DATA PROVIDED »

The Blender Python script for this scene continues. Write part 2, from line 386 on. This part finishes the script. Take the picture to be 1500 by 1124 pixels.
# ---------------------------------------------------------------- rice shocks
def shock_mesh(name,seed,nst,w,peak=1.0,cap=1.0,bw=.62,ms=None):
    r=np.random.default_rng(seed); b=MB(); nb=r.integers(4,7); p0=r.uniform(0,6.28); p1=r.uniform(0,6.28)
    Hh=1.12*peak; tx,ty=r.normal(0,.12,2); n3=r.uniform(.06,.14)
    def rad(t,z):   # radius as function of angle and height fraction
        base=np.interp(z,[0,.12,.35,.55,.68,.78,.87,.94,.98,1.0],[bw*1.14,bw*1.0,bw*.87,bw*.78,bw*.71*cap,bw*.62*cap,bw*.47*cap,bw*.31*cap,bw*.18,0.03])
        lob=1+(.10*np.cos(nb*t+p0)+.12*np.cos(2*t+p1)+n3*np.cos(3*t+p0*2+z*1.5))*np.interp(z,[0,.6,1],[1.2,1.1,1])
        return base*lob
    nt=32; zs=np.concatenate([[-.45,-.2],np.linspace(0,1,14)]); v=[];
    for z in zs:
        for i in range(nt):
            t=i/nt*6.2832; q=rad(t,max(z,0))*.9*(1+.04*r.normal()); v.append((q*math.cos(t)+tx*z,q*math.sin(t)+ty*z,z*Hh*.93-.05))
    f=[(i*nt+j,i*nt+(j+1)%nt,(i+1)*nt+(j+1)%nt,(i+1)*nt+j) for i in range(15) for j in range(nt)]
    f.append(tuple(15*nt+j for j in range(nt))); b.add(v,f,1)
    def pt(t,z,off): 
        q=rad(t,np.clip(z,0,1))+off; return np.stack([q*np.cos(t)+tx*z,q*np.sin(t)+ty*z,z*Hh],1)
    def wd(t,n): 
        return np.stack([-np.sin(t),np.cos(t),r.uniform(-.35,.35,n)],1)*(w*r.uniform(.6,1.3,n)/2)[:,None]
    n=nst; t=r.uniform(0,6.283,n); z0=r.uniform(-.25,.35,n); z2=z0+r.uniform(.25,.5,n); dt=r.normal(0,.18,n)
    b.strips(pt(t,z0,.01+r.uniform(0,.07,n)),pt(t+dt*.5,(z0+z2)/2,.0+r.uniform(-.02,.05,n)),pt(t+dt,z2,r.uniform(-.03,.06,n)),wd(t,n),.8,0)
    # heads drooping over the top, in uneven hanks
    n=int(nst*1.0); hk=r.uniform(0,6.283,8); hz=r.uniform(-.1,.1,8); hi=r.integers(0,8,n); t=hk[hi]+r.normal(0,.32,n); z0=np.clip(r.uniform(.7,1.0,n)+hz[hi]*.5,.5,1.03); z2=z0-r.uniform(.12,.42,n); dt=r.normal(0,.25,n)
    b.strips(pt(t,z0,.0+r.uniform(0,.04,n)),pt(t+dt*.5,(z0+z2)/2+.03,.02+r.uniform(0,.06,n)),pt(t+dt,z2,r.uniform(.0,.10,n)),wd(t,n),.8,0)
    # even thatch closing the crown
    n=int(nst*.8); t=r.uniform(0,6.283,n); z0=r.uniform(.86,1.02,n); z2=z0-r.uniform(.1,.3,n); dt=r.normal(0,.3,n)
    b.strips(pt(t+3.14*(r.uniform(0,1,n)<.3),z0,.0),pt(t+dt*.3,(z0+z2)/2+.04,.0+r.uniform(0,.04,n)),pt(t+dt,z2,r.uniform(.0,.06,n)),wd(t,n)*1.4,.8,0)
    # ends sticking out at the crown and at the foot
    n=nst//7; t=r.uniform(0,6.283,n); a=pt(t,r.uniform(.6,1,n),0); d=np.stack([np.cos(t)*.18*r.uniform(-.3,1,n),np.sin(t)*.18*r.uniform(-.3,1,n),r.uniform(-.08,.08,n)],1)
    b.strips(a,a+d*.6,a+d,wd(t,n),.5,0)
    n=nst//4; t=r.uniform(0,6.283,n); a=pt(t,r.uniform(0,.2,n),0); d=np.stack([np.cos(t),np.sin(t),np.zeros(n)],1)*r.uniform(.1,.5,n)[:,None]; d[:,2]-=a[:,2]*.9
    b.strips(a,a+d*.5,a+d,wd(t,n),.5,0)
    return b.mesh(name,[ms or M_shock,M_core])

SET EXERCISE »
Return the opening line of the data and every line after it through the line containing "f=[(i*nt+j,i*nt+(j+1)%nt,(i+1)*nt+(j+1)%nt,(i+1)*nt+j) for i", please, exactly as written and with nothing added.

OUTPUT »
The Blender Python script for this scene continues. Write part 2, from line 386 on. This part finishes the script. Take the picture to be 1500 by 1124 pixels.
# ---------------------------------------------------------------- rice shocks
def shock_mesh(name,seed,nst,w,peak=1.0,cap=1.0,bw=.62,ms=None):
    r=np.random.default_rng(seed); b=MB(); nb=r.integers(4,7); p0=r.uniform(0,6.28); p1=r.uniform(0,6.28)
    Hh=1.12*peak; tx,ty=r.normal(0,.12,2); n3=r.uniform(.06,.14)
    def rad(t,z):   # radius as function of angle and height fraction
        base=np.interp(z,[0,.12,.35,.55,.68,.78,.87,.94,.98,1.0],[bw*1.14,bw*1.0,bw*.87,bw*.78,bw*.71*cap,bw*.62*cap,bw*.47*cap,bw*.31*cap,bw*.18,0.03])
        lob=1+(.10*np.cos(nb*t+p0)+.12*np.cos(2*t+p1)+n3*np.cos(3*t+p0*2+z*1.5))*np.interp(z,[0,.6,1],[1.2,1.1,1])
        return base*lob
    nt=32; zs=np.concatenate([[-.45,-.2],np.linspace(0,1,14)]); v=[];
    for z in zs:
        for i in range(nt):
            t=i/nt*6.2832; q=rad(t,max(z,0))*.9*(1+.04*r.normal()); v.append((q*math.cos(t)+tx*z,q*math.sin(t)+ty*z,z*Hh*.93-.05))
    f=[(i*nt+j,i*nt+(j+1)%nt,(i+1)*nt+(j+1)%nt,(i+1)*nt+j) for i in range(15) for j in range(nt)]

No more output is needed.